-- Goal --
Write out, exactly as given, every line from the one holding "The Blender Python script for this scene continues." to the one holding "70, 24, .15)", including both.

-- Given records --
....................
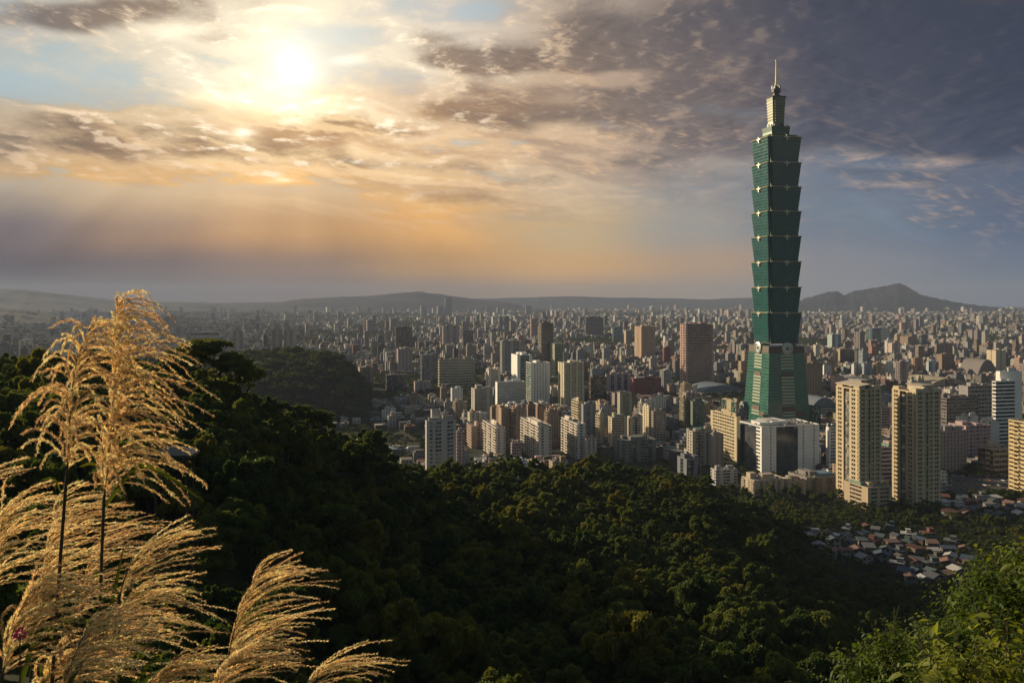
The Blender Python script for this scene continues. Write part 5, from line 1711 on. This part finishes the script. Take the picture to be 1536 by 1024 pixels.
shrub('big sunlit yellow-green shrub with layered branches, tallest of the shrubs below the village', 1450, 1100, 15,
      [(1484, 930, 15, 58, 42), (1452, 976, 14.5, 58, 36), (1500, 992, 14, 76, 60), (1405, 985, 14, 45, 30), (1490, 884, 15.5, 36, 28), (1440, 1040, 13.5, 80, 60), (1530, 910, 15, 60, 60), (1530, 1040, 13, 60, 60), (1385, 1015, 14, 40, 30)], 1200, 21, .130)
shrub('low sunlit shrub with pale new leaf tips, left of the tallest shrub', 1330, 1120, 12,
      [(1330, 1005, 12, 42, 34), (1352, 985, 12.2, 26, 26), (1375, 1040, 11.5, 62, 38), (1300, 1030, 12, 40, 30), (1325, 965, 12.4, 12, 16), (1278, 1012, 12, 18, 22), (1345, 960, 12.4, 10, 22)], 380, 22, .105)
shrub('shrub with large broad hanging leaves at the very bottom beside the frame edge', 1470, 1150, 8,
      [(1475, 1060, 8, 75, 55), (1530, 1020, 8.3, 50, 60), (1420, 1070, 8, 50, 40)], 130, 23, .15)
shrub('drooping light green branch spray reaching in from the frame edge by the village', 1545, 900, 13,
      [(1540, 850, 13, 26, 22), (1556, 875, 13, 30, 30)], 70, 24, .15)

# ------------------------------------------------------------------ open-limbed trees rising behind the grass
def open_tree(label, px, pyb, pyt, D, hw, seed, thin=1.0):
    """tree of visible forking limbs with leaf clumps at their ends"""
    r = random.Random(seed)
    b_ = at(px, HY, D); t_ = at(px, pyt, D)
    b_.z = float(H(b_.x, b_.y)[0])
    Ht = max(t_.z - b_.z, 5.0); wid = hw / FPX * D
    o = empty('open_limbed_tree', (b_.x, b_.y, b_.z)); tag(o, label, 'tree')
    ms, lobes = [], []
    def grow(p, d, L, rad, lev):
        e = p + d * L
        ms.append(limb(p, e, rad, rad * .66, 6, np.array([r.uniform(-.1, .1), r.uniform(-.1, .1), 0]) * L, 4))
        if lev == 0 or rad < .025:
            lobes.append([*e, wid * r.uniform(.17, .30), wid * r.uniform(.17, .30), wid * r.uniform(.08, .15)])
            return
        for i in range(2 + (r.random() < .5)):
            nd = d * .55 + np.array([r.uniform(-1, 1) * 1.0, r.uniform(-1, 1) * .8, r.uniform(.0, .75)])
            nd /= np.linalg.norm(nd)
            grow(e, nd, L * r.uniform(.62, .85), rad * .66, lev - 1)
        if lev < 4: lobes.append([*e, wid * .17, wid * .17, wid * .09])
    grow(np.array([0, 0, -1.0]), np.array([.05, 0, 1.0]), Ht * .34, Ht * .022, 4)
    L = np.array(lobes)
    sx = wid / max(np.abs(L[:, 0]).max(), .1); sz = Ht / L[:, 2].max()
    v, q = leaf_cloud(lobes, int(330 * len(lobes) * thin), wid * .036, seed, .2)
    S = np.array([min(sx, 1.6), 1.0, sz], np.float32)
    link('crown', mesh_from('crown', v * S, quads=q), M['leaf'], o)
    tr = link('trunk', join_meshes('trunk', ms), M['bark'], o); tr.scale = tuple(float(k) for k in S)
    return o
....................
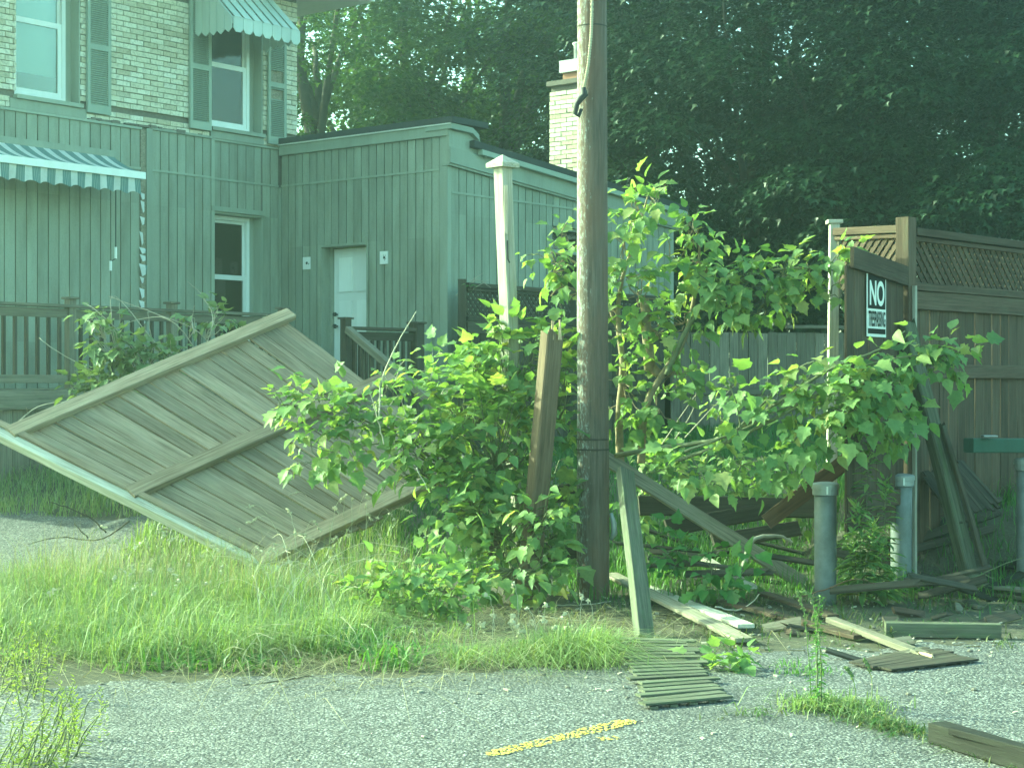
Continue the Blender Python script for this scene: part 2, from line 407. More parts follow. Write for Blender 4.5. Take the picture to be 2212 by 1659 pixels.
....................
-- Answer --
The Blender Python script for this scene continues. Write part 5, from line 1711 on. This part finishes the script. Take the picture to be 1536 by 1024 pixels.
shrub('big sunlit yellow-green shrub with layered branches, tallest of the shrubs below the village', 1450, 1100, 15,
      [(1484, 930, 15, 58, 42), (1452, 976, 14.5, 58, 36), (1500, 992, 14, 76, 60), (1405, 985, 14, 45, 30), (1490, 884, 15.5, 36, 28), (1440, 1040, 13.5, 80, 60), (1530, 910, 15, 60, 60), (1530, 1040, 13, 60, 60), (1385, 1015, 14, 40, 30)], 1200, 21, .130)
shrub('low sunlit shrub with pale new leaf tips, left of the tallest shrub', 1330, 1120, 12,
      [(1330, 1005, 12, 42, 34), (1352, 985, 12.2, 26, 26), (1375, 1040, 11.5, 62, 38), (1300, 1030, 12, 40, 30), (1325, 965, 12.4, 12, 16), (1278, 1012, 12, 18, 22), (1345, 960, 12.4, 10, 22)], 380, 22, .105)
shrub('shrub with large broad hanging leaves at the very bottom beside the frame edge', 1470, 1150, 8,
      [(1475, 1060, 8, 75, 55), (1530, 1020, 8.3, 50, 60), (1420, 1070, 8, 50, 40)], 130, 23, .15)
shrub('drooping light green branch spray reaching in from the frame edge by the village', 1545, 900, 13,
      [(1540, 850, 13, 26, 22), (1556, 875, 13, 30, 30)], 70, 24, .15)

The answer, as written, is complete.